Sixteen years after they torched a bus and burnt to death three college girls while protesting the arrest of AIADMK general secretary Jayalalithaa, the Supreme Court commuted the death penalty of three convicts into life imprisonment, saying the incident happened in a flash during mob frenzy and is not pre-meditated.
Rolling back their own judgment confirming the death penalty awarded to the three men, the Supreme Court accepted their defence of "diminished responsibility" and reasoned that the convicts had not even know their victims and their crime did not deserve the death penalty.

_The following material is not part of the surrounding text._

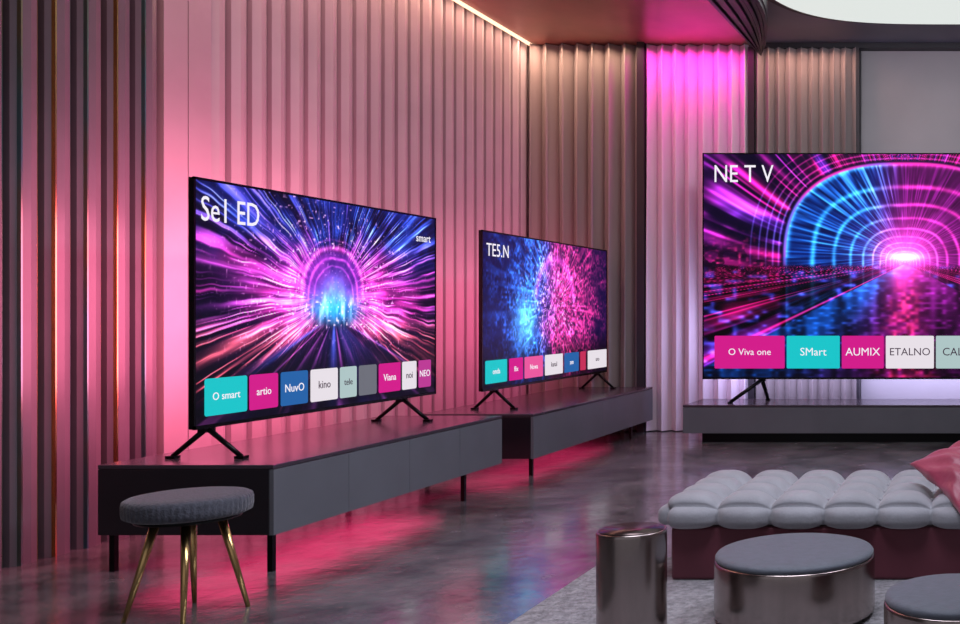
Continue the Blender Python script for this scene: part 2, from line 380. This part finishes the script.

A tri-judge Bench led by Justice Ranjan Gogoi agreed with defence counsel L. Nageshwar Rao that mobs go berserk and possess a demented sight of what is around them.
State of Tamil Nadu, the prosecuting agency in the case, left it to the Bench to decide the case on merits.
In an earlier hearing on the review petition, Mr. Rao had referred to the riots after the killing of former Prime Minister Indira Gandhi, to argue that the accused, who were part of a rampaging mob, cannot be held fully criminally liable for the crime as their mental capacity were impaired at the time.
To buttress the point, one of the defence counsel, senior advocate Sushil Kumar, had said “in the south people worship their leaders and on their death even kill themselves".
“Mobs go berserk. Reason does not enter their minds. After the judgment at 10.30 am, the agitations had started. There was absolutely no pre-meditation. There was a workshop nearby, they took petrol from there and started sprinkling it on the buses,” Mr. Rao had recounted the fateful day.
Mr. Kumar said the accused were only “looking for some government property to destroy and were not targeting human lives”.
Mr. Rao argued that death was too harsh a punishment as the convicts had no personal animosity towards their victims and were themselves the victims of mob psychology.
The review petition of the three death row convicts - Nedunchezhian, Ravindran and Muniappan – is being heard after a Constitution Bench of the Supreme Court ordered limited, open court hearing before a three-judge Bench in case of death penalty reviews.
The Dharmapuri case relates to the death of three students – Kokilavani, Gayathri and Hemalatha – of the Tamil Nadu Agricultural University, Coimbatore, when the bus they were travelling in along with 44 other students and two teachers were torched by the three convicts on February 2, 2000, after the conviction of Ms. Jayalalithaa in a criminal case.